Subject: Re: dev_t changes & partitions
To: Wolfgang Solfrank <ws@tools.de>
From: Bill Studenmund <wrstuden@vali.stanford.edu>
List: tech-kern
Date: 01/16/1998 10:27:29
On Fri, 16 Jan 1998, Wolfgang Solfrank wrote:

> It will ignore the MBR partitions of the other OSs.  Do you really suggest
> that we implement the disklabel scheme of every other OS in the world?
> _In the kernel_?

As Ted mentioned, we don't have to support EVERY OS in the world, just the
ones we want to. I'd envision most of this support being kernel-compile
options. So if someone wants to add support for Dr. Dobbs' Donkey-Kong DOS
(and they conditionalize it), so be it. It won't have to be in your (or my
:-) kernels. Maybe also letting a (super)user program come along and
twiddle with things, so the kernel's abilitys stay slim but we can plump
up an external program.

> IMHO our disklabel should allow for a large enough number of partitions, and
> the user should enter any partition he wants to access into our disklabel
> (as is already current practice).  Probably there should be some utility
> per foreign disklabel that assists him in the process.  It probably would
> also be a good idea if the kernel would allow for the user to only set the
> incore disklabel.  Combined with the previous conversion utility this should
> do everything that one would want, doesn't it?
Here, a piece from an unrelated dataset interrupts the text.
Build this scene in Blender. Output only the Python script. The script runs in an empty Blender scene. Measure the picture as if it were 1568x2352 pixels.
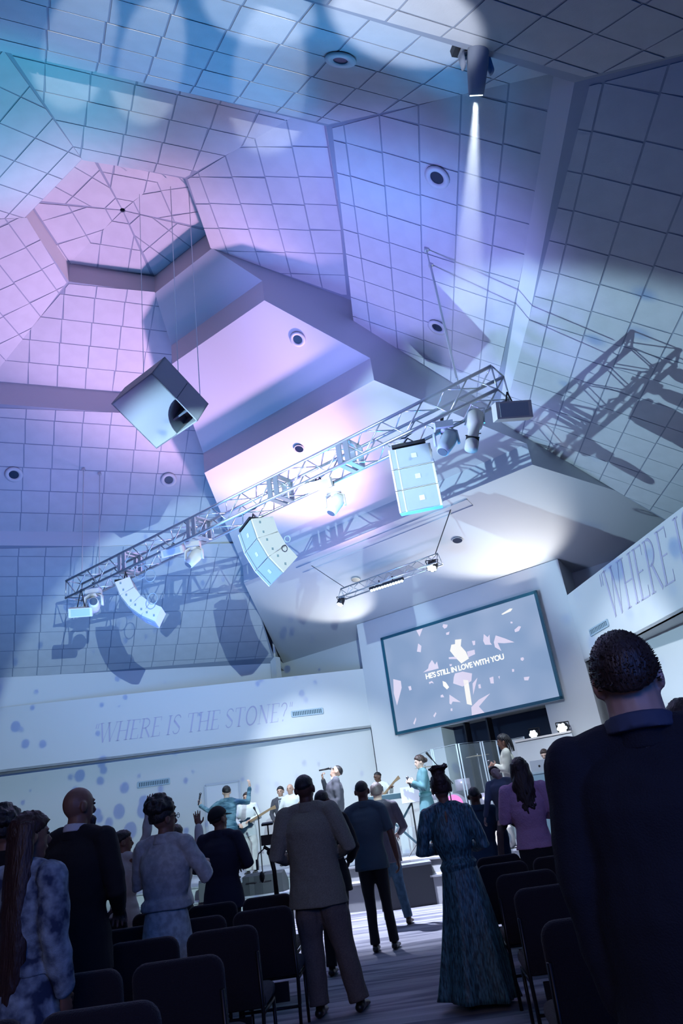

Yes, except that the utility has to be re-run after changing things. For
the "popular" OS's, like out cousin BSD's and for Linux, it'd be nice if
it just happens automatically.

> > I liked the idea of making slices vnodes on the fly. My idea is, for each
> 
> _If_ by this you are talking about the generation of a fake disklabel
> from the MBR records (including MBR records in extended partitions) as is
> done in the powerpc port, this code is by yours truely.  And this is kludgy
> enough to not make me want to add support for yet more random disklabel stuff.

I haven't looked at that code. But my main thought with the "slicing
layer" is that we have the real disklabel which is on disk, the disklabel
for the "un-sliced" unit, and a TOTALLY fake disklabel for the "sliced"
unit.

> What about extended partitions?  If you don't know, this is a MBR partition
> that itself has an MBR and further partitions.  I'm not sure with how this
> works in x86 machines, but with powerpcs you can have these arbitrarily
> stacked.

I didn't know about that. Ick. Probably the best thing'd be to have the
kernel make a good first pass (like go one layer into the extended
partitions) and leave the rest to a userland program.